Wednesday, June 20, 2007

The Big Question

#257 The Big Question

The big question is not “will Mike Bloomberg run for President?” The big question is can you trust a guy who drinks weak coffee?

Can you trust a guy who wears a tie to work on “dress down Friday?”

Can you trust a guy who is less boring in person than he is while making a speech?

Can you trust a guy who swapped his chauffeur driven Cadillac for a Chevy Blazer when he remade himself from capitalist to candidate?

Probably, yes on most of those counts, except the coffee one.

So, then we get the Ed Koch Political Question (not “how’m I doin’?) It’s this: “Do you agree with me on, say, 50 or 60 percent of what I say? If so, you have to vote for me.”

To Koch, it was (and is) an equation: 100%-50% = Yes.

So, where does Mayor Mike stand on the issues? Pro gay, pro choice, pro workfare, pro business. So, the guy’s a pro.

The mayor was always a Democrat. Then, to avoid the idiotic New York City Democratic primary, always as confused and chaotic as a fire drill, he registered Republican. It’s okay for a billionaire to be a Republican. That’s pretty much what the old, original Republican Party was about.

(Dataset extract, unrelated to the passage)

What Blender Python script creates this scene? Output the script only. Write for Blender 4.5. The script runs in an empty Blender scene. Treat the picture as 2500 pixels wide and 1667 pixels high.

But he doesn’t much act like a Republican.

Now, with the election of 2008 looming, Mayor Mike has bolted the Republican Party and joined…. And joined… nothing. A registered independent. (Ain’t to many of us around.)

Further positioning for a presidential run.

Last guy who did that flamed out. Ross Perot. Probably had no chance even if he were sane. Or projected an image of sanity. (Perception is reality!)

Mike is also a little nutty about some stuff (coffee, for one.) But he’s so dull, everyone listening to him thinks he’s both smart and sane. Smart, for sure. Sanity is a matter of degree. You have to be a little crazy to build the kind and size business he built. You have to be at least somewhat crazy to run for public office.

People who knew him in his middle class days say he hasn’t changed a bit. Except now he admits he’s short. Kind of like professional wrestling when it “admitted” it was fake. Everyone knew. No one was shocked.

What would a Bloomberg candidacy do? It might turn into a Bloomberg Presidency. On the other hand, it might also turn into a Mitt Romney or Fred Thompson Presidency.

(You can forget Giuliani. And you can forget a “subway series” election in which Bloomberg, Giuliani and Clinton are their parties’ or their non-parties “official” candidates. Ain’t gonna happen.)

You Mike credit, though. The city works better than it has in decades. And it was put in order without the hash that Giuliani created, the fighting, the factionalizing.

And America can use that kind of healing.

I'm Wes Richards, my opinions are my own, but you're welcome to them.